Retype each record below word for word. Leave the pictures out.

Data entries

******************************

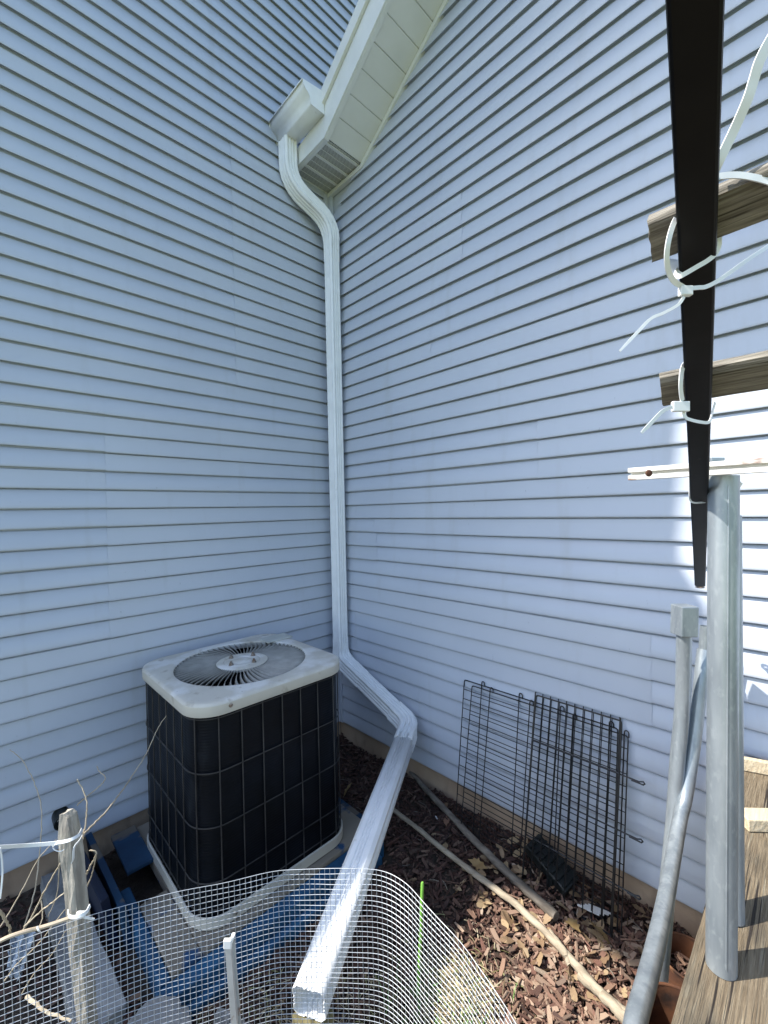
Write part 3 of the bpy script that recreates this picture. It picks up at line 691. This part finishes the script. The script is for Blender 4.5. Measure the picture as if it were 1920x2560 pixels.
# ------------------------------------------------------------------ deck at the right
DZ = .850
dk = empty('timber_deck', (-.8, -2.9, 0), 'weathered brown timber deck corner against the right wall', 'deck')
bd = MB(); y = -2.500; i = 0
while y > -4.2:
    wd = .135; a = MB()
    bm = bmesh.new()
    dy = rr.uniform(-.001, .001)
    obj('deck_board', MB().box((-2.6, y - wd, DZ - .036), (-.018 - (0.004 * (i % 2)), y, DZ + dy)), m_deck, dk, bevel=.004); y -= wd + .006; i += 1
obj('rim_joist', MB().box((-2.6, -2.545, DZ - .22), (-.02, -2.507, DZ - .038)), m_deck, dk)
for (x, y) in ((-.12, -2.59), (-1.9, -2.59), (-.12, -3.9), (-1.9, -3.9)):
    obj('deck_post', MB().box((x - .045, y - .045, -.1), (x + .045, y + .045, DZ - .037)), m_deck, dk, bevel=.004)
def odir(p, ang, L, wd, h, name, label, cat, m_):
    m4 = Matrix.Translation(p) @ Matrix.Rotation(ang, 4, 'Z')
    return obj(name, MB().box((-L / 2, -wd / 2, 0), (L / 2, wd / 2, h), m4), m_, loc=p, bevel=.003, label=label, cat=cat)
p = onz(1925, 2065, DZ + .002); odir(p, R(-48), .16, .055, .036, 'wood_offcut', 'pale sawn wood offcut lying on the deck by the wall', 'wood block', m_newwood)
p = onz(1900, 1985, DZ + .002); odir(V((-.10, p.y - .03, p.z)), R(-70), .20, .02, .045, 'wood_strip', 'narrow pale wood strip lying on the deck against the wall', 'wood strip', m_newwood)

# ------------------------------------------------------------------ galvanised pipes
def tube_wall(path, r, n=28, wall=.002):
    mb = MB(); P = [V(p) for p in path]
    mb.tube(P, r, n, caps=False); mb.tube(P, r - wall, n, caps=False)
    b = 0; o = len(P) * n
    for e in (0, len(P) - 1):
        for j in range(n):
            j2 = (j + 1) % n; mb.f.append((e * n + j, e * n + j2, o + e * n + j2, o + e * n + j))
    return mb
bt = onz(1803, 2418, DZ + .001); dep = (bt - CAM).dot(FW)
tp = at(1809, 1190, dep - .005); tp.x, tp.y = bt.x + (tp.x - bt.x) * 1, bt.y + (tp.y - bt.y) * 1
pr_ = 41 / F * dep * .78
gp = empty('galvanised_post', bt, 'thick galvanised steel post standing on the deck under the rusty bracket', 'post')
obj('post_tube', tube_wall([bt, bt.lerp(tp, .5), tp], pr_), m_galv, gp, smooth=True)
obj('weld_seam', MB().tube([bt.lerp(tp, .02) - FW * (pr_ * .93) - RT * pr_ * .36, tp.lerp(bt, .02) - FW * (pr_ * .93) - RT * pr_ * .36], .0016, 6), m_galv, gp, smooth=True)
b2 = onz(1826, 2292, DZ + .001); d2 = (b2 - CAM).dot(FW)
obj('galvanised_post', tube_wall([b2, at(1822, 1290, d2 + .10)], .0265), m_galv, loc=b2, smooth=True, label='second galvanised post mostly hidden behind the thick one', cat='post')
# pipe with the square cap (behind) and the bent pipe (in front)
pa = smooth_path([at(1711, 1572, 1.55), at(1706, 1760, 1.57), at(1694, 1900, 1.57), at(1684, 2050, 1.56), at(1672, 2180, 1.52), at(1660, 2320, 1.45), onz(1640, 2560, .0)], 8)
cp = empty('capped_pipe', pa[-1], 'galvanised pipe with a square cap leaning behind the bent pipe', 'pipe')
obj('pipe_tube', tube_wall(pa, .0245), m_galv, cp, smooth=True)
ct, cb = at(1711.5, 1513, 1.55), at(1710, 1588, 1.55)
cc = (ct + cb) / 2; hz = (ct - cb) / 2; hx = RT * .031
obj('square_cap', MB().obox(cc, hx, FW * .031, hz), m_galv, cp, bevel=.004)
pbp = [at(1760, 1625, 1.62), at(1752, 1700, 1.60), at(1738, 1830, 1.58), at(1717, 1975, 1.55), at(1700, 2050, 1.50), at(1682, 2150, 1.40), at(1664, 2250, 1.28), at(1640, 2360, 1.15), at(1615, 2460, 1.04), at(1588, 2560, .95), at(1570, 2700, .86)]
pb = smooth_path(pbp, 6); g_ = pb[-1].copy(); pb += smooth_path([pb[-1], V((g_.x - .05, g_.y + .03, .30)), V((g_.x - .08, g_.y + .05, 0.0))], 6)[1:]
bpipe = empty('bent_pipe', pb[-1], 'bent galvanised pipe sweeping down to the left beside the deck', 'pipe')
obj('pipe_tube', tube_wall(pb, .0225), m_galv, bpipe, smooth=True)
obj('swaged_end', tube_wall([at(1760, 1628, 1.62), at(1763, 1565, 1.62)], .0175), m_galv, bpipe, smooth=True)

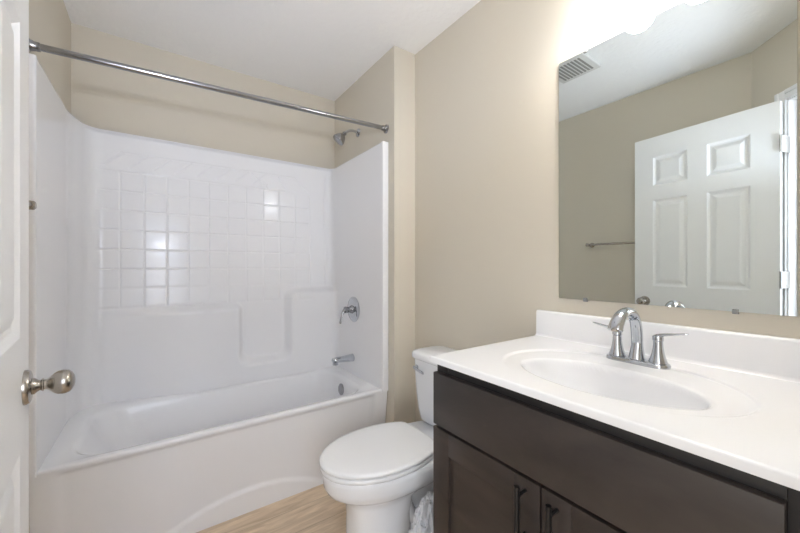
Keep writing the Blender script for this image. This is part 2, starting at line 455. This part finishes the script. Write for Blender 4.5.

******************************

### Exercise answer
Write part 3 of the bpy script that recreates this picture. It picks up at line 691. This part finishes the script. The script is for Blender 4.5. Measure the picture as if it were 1920x2560 pixels.
# ------------------------------------------------------------------ deck at the right
DZ = .850
dk = empty('timber_deck', (-.8, -2.9, 0), 'weathered brown timber deck corner against the right wall', 'deck')
bd = MB(); y = -2.500; i = 0
while y > -4.2:
    wd = .135; a = MB()
    bm = bmesh.new()
    dy = rr.uniform(-.001, .001)
    obj('deck_board', MB().box((-2.6, y - wd, DZ - .036), (-.018 - (0.004 * (i % 2)), y, DZ + dy)), m_deck, dk, bevel=.004); y -= wd + .006; i += 1
obj('rim_joist', MB().box((-2.6, -2.545, DZ - .22), (-.02, -2.507, DZ - .038)), m_deck, dk)
for (x, y) in ((-.12, -2.59), (-1.9, -2.59), (-.12, -3.9), (-1.9, -3.9)):
    obj('deck_post', MB().box((x - .045, y - .045, -.1), (x + .045, y + .045, DZ - .037)), m_deck, dk, bevel=.004)
def odir(p, ang, L, wd, h, name, label, cat, m_):
    m4 = Matrix.Translation(p) @ Matrix.Rotation(ang, 4, 'Z')
    return obj(name, MB().box((-L / 2, -wd / 2, 0), (L / 2, wd / 2, h), m4), m_, loc=p, bevel=.003, label=label, cat=cat)
p = onz(1925, 2065, DZ + .002); odir(p, R(-48), .16, .055, .036, 'wood_offcut', 'pale sawn wood offcut lying on the deck by the wall', 'wood block', m_newwood)
p = onz(1900, 1985, DZ + .002); odir(V((-.10, p.y - .03, p.z)), R(-70), .20, .02, .045, 'wood_strip', 'narrow pale wood strip lying on the deck against the wall', 'wood strip', m_newwood)

# ------------------------------------------------------------------ galvanised pipes
def tube_wall(path, r, n=28, wall=.002):
    mb = MB(); P = [V(p) for p in path]
    mb.tube(P, r, n, caps=False); mb.tube(P, r - wall, n, caps=False)
    b = 0; o = len(P) * n
    for e in (0, len(P) - 1):
        for j in range(n):
            j2 = (j + 1) % n; mb.f.append((e * n + j, e * n + j2, o + e * n + j2, o + e * n + j))
    return mb
bt = onz(1803, 2418, DZ + .001); dep = (bt - CAM).dot(FW)
tp = at(1809, 1190, dep - .005); tp.x, tp.y = bt.x + (tp.x - bt.x) * 1, bt.y + (tp.y - bt.y) * 1
pr_ = 41 / F * dep * .78
gp = empty('galvanised_post', bt, 'thick galvanised steel post standing on the deck under the rusty bracket', 'post')
obj('post_tube', tube_wall([bt, bt.lerp(tp, .5), tp], pr_), m_galv, gp, smooth=True)
obj('weld_seam', MB().tube([bt.lerp(tp, .02) - FW * (pr_ * .93) - RT * pr_ * .36, tp.lerp(bt, .02) - FW * (pr_ * .93) - RT * pr_ * .36], .0016, 6), m_galv, gp, smooth=True)
b2 = onz(1826, 2292, DZ + .001); d2 = (b2 - CAM).dot(FW)
obj('galvanised_post', tube_wall([b2, at(1822, 1290, d2 + .10)], .0265), m_galv, loc=b2, smooth=True, label='second galvanised post mostly hidden behind the thick one', cat='post')
# pipe with the square cap (behind) and the bent pipe (in front)
pa = smooth_path([at(1711, 1572, 1.55), at(1706, 1760, 1.57), at(1694, 1900, 1.57), at(1684, 2050, 1.56), at(1672, 2180, 1.52), at(1660, 2320, 1.45), onz(1640, 2560, .0)], 8)
cp = empty('capped_pipe', pa[-1], 'galvanised pipe with a square cap leaning behind the bent pipe', 'pipe')
obj('pipe_tube', tube_wall(pa, .0245), m_galv, cp, smooth=True)
ct, cb = at(1711.5, 1513, 1.55), at(1710, 1588, 1.55)
cc = (ct + cb) / 2; hz = (ct - cb) / 2; hx = RT * .031
obj('square_cap', MB().obox(cc, hx, FW * .031, hz), m_galv, cp, bevel=.004)
pbp = [at(1760, 1625, 1.62), at(1752, 1700, 1.60), at(1738, 1830, 1.58), at(1717, 1975, 1.55), at(1700, 2050, 1.50), at(1682, 2150, 1.40), at(1664, 2250, 1.28), at(1640, 2360, 1.15), at(1615, 2460, 1.04), at(1588, 2560, .95), at(1570, 2700, .86)]
pb = smooth_path(pbp, 6); g_ = pb[-1].copy(); pb += smooth_path([pb[-1], V((g_.x - .05, g_.y + .03, .30)), V((g_.x - .08, g_.y + .05, 0.0))], 6)[1:]
bpipe = empty('bent_pipe', pb[-1], 'bent galvanised pipe sweeping down to the left beside the deck', 'pipe')
obj('pipe_tube', tube_wall(pb, .0225), m_galv, bpipe, smooth=True)
obj('swaged_end', tube_wall([at(1760, 1628, 1.62), at(1763, 1565, 1.62)], .0175), m_galv, bpipe, smooth=True)

Keep writing the Blender script for this image. This is part 2, starting at line 455. This part finishes the script. Write for Blender 4.5.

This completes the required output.